Their inhabitants included many of Gerda Klein’s fellow Holocaust survivors. Barely any of them were American citizens. Yet the United States paid most of the bill. Trump would likely have seen it as a prime example of other countries ripping America off.

Helping administer those camps was the United States Army. This obligation didn’t thrill military leaders, who saw their budget shrink once the war was over. Things got worse in the summer of 1946 when anti-Semitic pogroms in Poland sent tens of thousands of Jews streaming across the border into U.S.-administered DP camps in Germany. The United States government tried to keep these illegal immigrants out. But under pressure from American Jews, Washington allowed them in. Trump would surely have disapproved.

Still, the refugees couldn’t stay there forever. Unable to return to their home countries, many wanted to immigrate to the United States. But some in Congress, eager to preserve America’s cultural and religious heritage, objected to admitting Catholics and Jews. President Harry Truman disagreed. As Milan Kubic explains in The Wilson Quarterly, Truman in December 1945 ordered U.S. consulates to give people in DP camps preference when filling America’s immigration quotas.

“Visas,” he ordered, “should be distributed fairly among persons of all faiths, creeds, and nationalities.”

Still, Truman felt the quotas were too low. In his 1947 State of the Union address he said the United States had not “done its part in the admission of displaced persons.” In 1948, he told Congress “to pass suitable legislation as speedily as possible” to allow in more refugees since “we are dealing with a human problem, a world tragedy.”

Finally, in June 1948, Congress passed a law allowing 200,000 people in DP camps to enter the United States. Among them are many of the American survivors to whom Trump paid tribute yesterday. They came from regions where Communism was rife, at a time when Soviet subversion was becoming an American obsession. And Communism was particularly attractive to Jews.

Is it any mystery what Trump — who is more hostile to admitting refugees than virtually any other major American politician — would have said?

In the years immediately following World War II, the American star that thrilled Gerda Klein represented hope and dignity to European Jews not because America was inherently virtuous. Many Americans — still enamored of the philosophy of America First — resented spending money taking care of people of whom they knew nothing, half a world away. And they certainly didn’t want them coming to the United States.

What gave the star its moral meaning was the actions of particular American leaders, animated by a particular notion of America’s role in the world, leaders who believed that America’s well-being — and the well-being of the most brutalized, destitute people on earth — were ultimately intertwined.

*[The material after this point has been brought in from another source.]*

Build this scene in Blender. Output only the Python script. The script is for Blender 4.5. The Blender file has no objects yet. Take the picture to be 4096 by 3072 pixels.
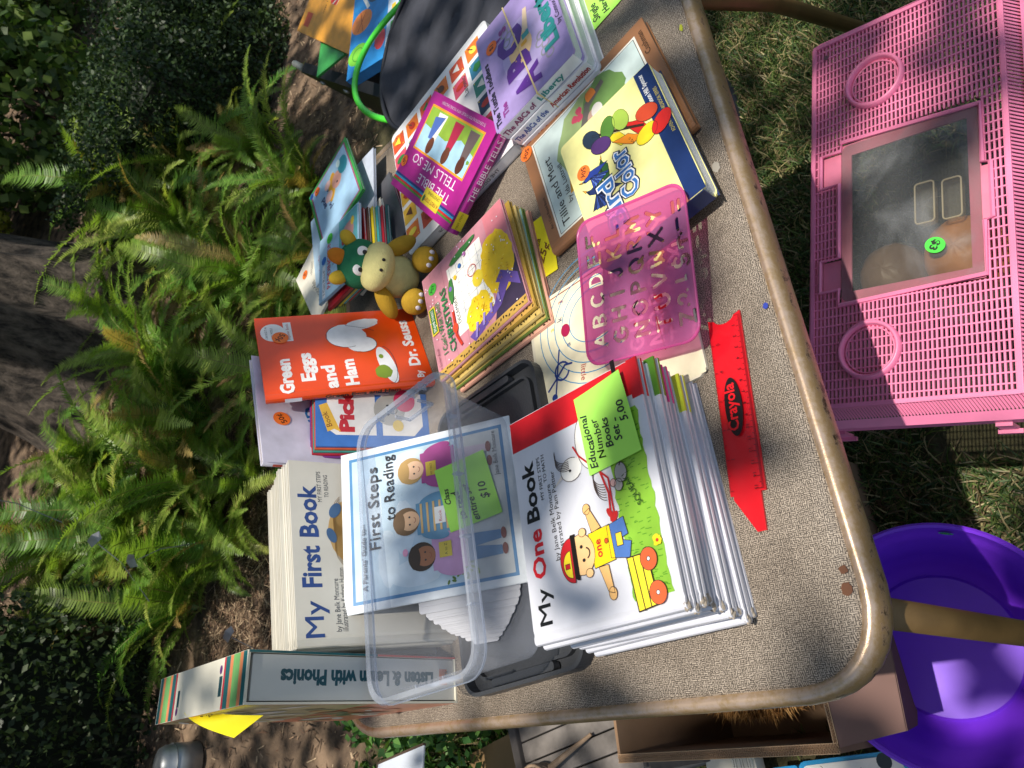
import bpy, bmesh, math, random
import numpy as np
from mathutils import Vector, Matrix
random.seed(7); RNG = np.random.default_rng(7)
S = bpy.context.scene
COL = S.collection
T = 0.71                       # height of the table top; z below is given from the table top

# ---------------------------------------------------------------- camera
cam_d = bpy.data.cameras.new('camera'); cam = bpy.data.objects.new('camera', cam_d); COL.objects.link(cam)
R = Matrix(((-0.08886425, -0.6599809, -0.74600828), (-0.90349367, 0.36869249, -0.21855215), (0.41928789, 0.65459228, -0.62905215)))
M3 = Matrix((R[0], -R[1], -R[2])).transposed()
cam.matrix_world = Matrix.Translation((0, 0, 0.5279 + T)) @ M3.to_4x4()
cam_d.sensor_width = 36; cam_d.lens = 36 * 2944.6 / 4096; cam_d.clip_start = 0.02; cam_d.clip_end = 300
cam_d.dof.use_dof = True; cam_d.dof.focus_distance = 0.78; cam_d.dof.aperture_fstop = 17
S.camera = cam
# ---------------------------------------------------------------- light
SUN = Vector((0.05, 0.163, -1)).normalized()
w = bpy.data.worlds.new('World'); S.world = w; w.use_nodes = True
nt = w.node_tree; sky = nt.nodes.new('ShaderNodeTexSky'); sky.sky_type = 'NISHITA'; sky.sun_disc = False
sky.sun_elevation = math.asin(-SUN.z); sky.sun_rotation = math.atan2(-SUN.x, -SUN.y)
sky.dust_density = 2.0; sky.ozone_density = 0.6
nt.links.new(sky.outputs[0], nt.nodes['Background'].inputs[0]); nt.nodes['Background'].inputs[1].default_value = 0.13
sd = bpy.data.lights.new('sun', 'SUN'); sd.energy = 4.6; sd.angle = math.radians(0.55); sd.color = (1, 0.93, 0.83)
so = bpy.data.objects.new('sun', sd); COL.objects.link(so); so.rotation_euler = SUN.to_track_quat('-Z', 'Y').to_euler()
S.view_settings.view_transform = 'Standard'; S.view_settings.look = 'None'; S.view_settings.gamma = 1
S.view_settings.use_curve_mapping = False; S.view_settings.exposure = 0.12

# ---------------------------------------------------------------- helpers: materials
def lin(c): return c / 12.92 if c <= 0.04045 else ((c + 0.055) / 1.055) ** 2.4
def hx(s, k=1.0): return tuple(lin(int(s[i:i + 2], 16) / 255) * k for i in (0, 2, 4)) + (1,)
MC = {}
def mat(key, col='808080', rough=0.5, var=0.0, scale=30, bump=0.0, bscale=200, metal=0, coat=0, spec=0.5, alpha=None, col2=None, trans=0):
    if key in MC: return MC[key]
    m = bpy.data.materials.new(key); m.use_nodes = True; MC[key] = m
    n = m.node_tree.nodes; l = m.node_tree.links; b = n['Principled BSDF']
    c = hx(col) if isinstance(col, str) else col
    b.inputs['Base Color'].default_value = c; b.inputs['Roughness'].default_value = rough; b.inputs['Metallic'].default_value = metal
    b.inputs['Coat Weight'].default_value = coat; b.inputs['Coat Roughness'].default_value = 0.15; b.inputs['Specular IOR Level'].default_value = spec
    if var:
        tc = n.new('ShaderNodeTexCoord'); nz = n.new('ShaderNodeTexNoise'); nz.inputs['Scale'].default_value = scale; nz.inputs['Detail'].default_value = 5
        rp = n.new('ShaderNodeValToRGB'); rp.color_ramp.elements[0].position = .3; rp.color_ramp.elements[1].position = .7
        rp.color_ramp.elements[0].color = tuple(x * (1 - var) for x in c[:3]) + (1,)
        c2 = hx(col2) if col2 else tuple(min(1, x * (1 + var * .5)) for x in c[:3]) + (1,)
        rp.color_ramp.elements[1].color = c2
        l.new(tc.outputs['Object'], nz.inputs['Vector']); l.new(nz.outputs['Fac'], rp.inputs[0]); l.new(rp.outputs[0], b.inputs['Base Color'])
    if bump:
        tc = n.new('ShaderNodeTexCoord'); nz = n.new('ShaderNodeTexNoise'); nz.inputs['Scale'].default_value = bscale; nz.inputs['Detail'].default_value = 4
        bp = n.new('ShaderNodeBump'); bp.inputs['Strength'].default_value = bump; bp.inputs['Distance'].default_value = 0.002
        l.new(tc.outputs['Object'], nz.inputs['Vector']); l.new(nz.outputs['Fac'], bp.inputs['Height']); l.new(bp.outputs[0], b.inputs['Normal'])
    if trans: b.inputs['Transmission Weight'].default_value = trans
    if alpha is not None: b.inputs['Alpha'].default_value = alpha
    return m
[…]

Donald Trump rejects that view. And because he’s President, the Gerda Kleins of today are unlikely to see America’s symbols the way she did. To the contrary, refugees are literally fleeing the United States into Canada, whose leaders still believe in the principles that animated Harry Truman. Trump does not.

He praises Holocaust survivors today because it’s politically expedient. But his actions desecrate their memory. Had he more shame, he would not have spoken at the Holocaust Memorial Museum at all.